— WORKING DATA —
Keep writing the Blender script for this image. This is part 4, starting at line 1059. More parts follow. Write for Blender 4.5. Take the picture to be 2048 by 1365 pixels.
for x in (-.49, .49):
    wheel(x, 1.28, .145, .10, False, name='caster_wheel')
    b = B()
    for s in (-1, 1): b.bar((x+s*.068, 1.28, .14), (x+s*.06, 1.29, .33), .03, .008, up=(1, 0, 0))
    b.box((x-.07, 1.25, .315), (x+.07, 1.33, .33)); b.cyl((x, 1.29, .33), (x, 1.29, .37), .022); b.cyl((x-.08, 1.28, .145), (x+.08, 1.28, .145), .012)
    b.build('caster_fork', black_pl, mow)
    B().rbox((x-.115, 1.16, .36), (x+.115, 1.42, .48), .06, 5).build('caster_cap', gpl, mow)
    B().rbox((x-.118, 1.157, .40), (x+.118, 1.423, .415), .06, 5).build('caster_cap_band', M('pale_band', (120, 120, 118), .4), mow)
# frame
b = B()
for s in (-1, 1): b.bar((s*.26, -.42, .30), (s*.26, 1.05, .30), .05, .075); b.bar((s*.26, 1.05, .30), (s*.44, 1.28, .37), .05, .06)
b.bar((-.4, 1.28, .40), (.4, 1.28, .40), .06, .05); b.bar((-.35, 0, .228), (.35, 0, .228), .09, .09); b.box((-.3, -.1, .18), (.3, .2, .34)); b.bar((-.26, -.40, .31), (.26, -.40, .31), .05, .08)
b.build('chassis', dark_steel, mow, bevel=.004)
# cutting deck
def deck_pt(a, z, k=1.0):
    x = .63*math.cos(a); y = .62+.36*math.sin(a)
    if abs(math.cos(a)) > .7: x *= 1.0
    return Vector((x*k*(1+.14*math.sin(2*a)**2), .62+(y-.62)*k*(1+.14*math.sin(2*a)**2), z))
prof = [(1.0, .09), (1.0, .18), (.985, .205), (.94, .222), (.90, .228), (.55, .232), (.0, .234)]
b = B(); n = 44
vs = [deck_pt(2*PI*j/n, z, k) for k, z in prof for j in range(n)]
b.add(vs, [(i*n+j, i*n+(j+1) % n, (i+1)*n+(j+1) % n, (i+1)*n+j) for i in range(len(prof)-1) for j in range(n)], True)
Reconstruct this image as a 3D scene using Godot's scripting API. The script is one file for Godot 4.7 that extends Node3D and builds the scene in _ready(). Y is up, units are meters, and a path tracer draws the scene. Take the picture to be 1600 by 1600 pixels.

— PROBLEM TO WORK ON —
Repeat the records above exactly, from the first line to the last.

— SOLVED PROBLEM —
Keep writing the Blender script for this image. This is part 4, starting at line 1059. More parts follow. Write for Blender 4.5. Take the picture to be 2048 by 1365 pixels.
for x in (-.49, .49):
    wheel(x, 1.28, .145, .10, False, name='caster_wheel')
    b = B()
    for s in (-1, 1): b.bar((x+s*.068, 1.28, .14), (x+s*.06, 1.29, .33), .03, .008, up=(1, 0, 0))
    b.box((x-.07, 1.25, .315), (x+.07, 1.33, .33)); b.cyl((x, 1.29, .33), (x, 1.29, .37), .022); b.cyl((x-.08, 1.28, .145), (x+.08, 1.28, .145), .012)
    b.build('caster_fork', black_pl, mow)
    B().rbox((x-.115, 1.16, .36), (x+.115, 1.42, .48), .06, 5).build('caster_cap', gpl, mow)
    B().rbox((x-.118, 1.157, .40), (x+.118, 1.423, .415), .06, 5).build('caster_cap_band', M('pale_band', (120, 120, 118), .4), mow)
# frame
b = B()
for s in (-1, 1): b.bar((s*.26, -.42, .30), (s*.26, 1.05, .30), .05, .075); b.bar((s*.26, 1.05, .30), (s*.44, 1.28, .37), .05, .06)
b.bar((-.4, 1.28, .40), (.4, 1.28, .40), .06, .05); b.bar((-.35, 0, .228), (.35, 0, .228), .09, .09); b.box((-.3, -.1, .18), (.3, .2, .34)); b.bar((-.26, -.40, .31), (.26, -.40, .31), .05, .08)
b.build('chassis', dark_steel, mow, bevel=.004)
# cutting deck
def deck_pt(a, z, k=1.0):
    x = .63*math.cos(a); y = .62+.36*math.sin(a)
    if abs(math.cos(a)) > .7: x *= 1.0
    return Vector((x*k*(1+.14*math.sin(2*a)**2), .62+(y-.62)*k*(1+.14*math.sin(2*a)**2), z))
prof = [(1.0, .09), (1.0, .18), (.985, .205), (.94, .222), (.90, .228), (.55, .232), (.0, .234)]
b = B(); n = 44
vs = [deck_pt(2*PI*j/n, z, k) for k, z in prof for j in range(n)]
b.add(vs, [(i*n+j, i*n+(j+1) % n, (i+1)*n+(j+1) % n, (i+1)*n+j) for i in range(len(prof)-1) for j in range(n)], True)
Reconstruct this image as a 3D scene using Godot's scripting API. The script is one file for Godot 4.7 that extends Node3D and builds the scene in _ready(). Y is up, units are meters, and a path tracer draws the scene. Take the picture to be 1600 by 1600 pixels.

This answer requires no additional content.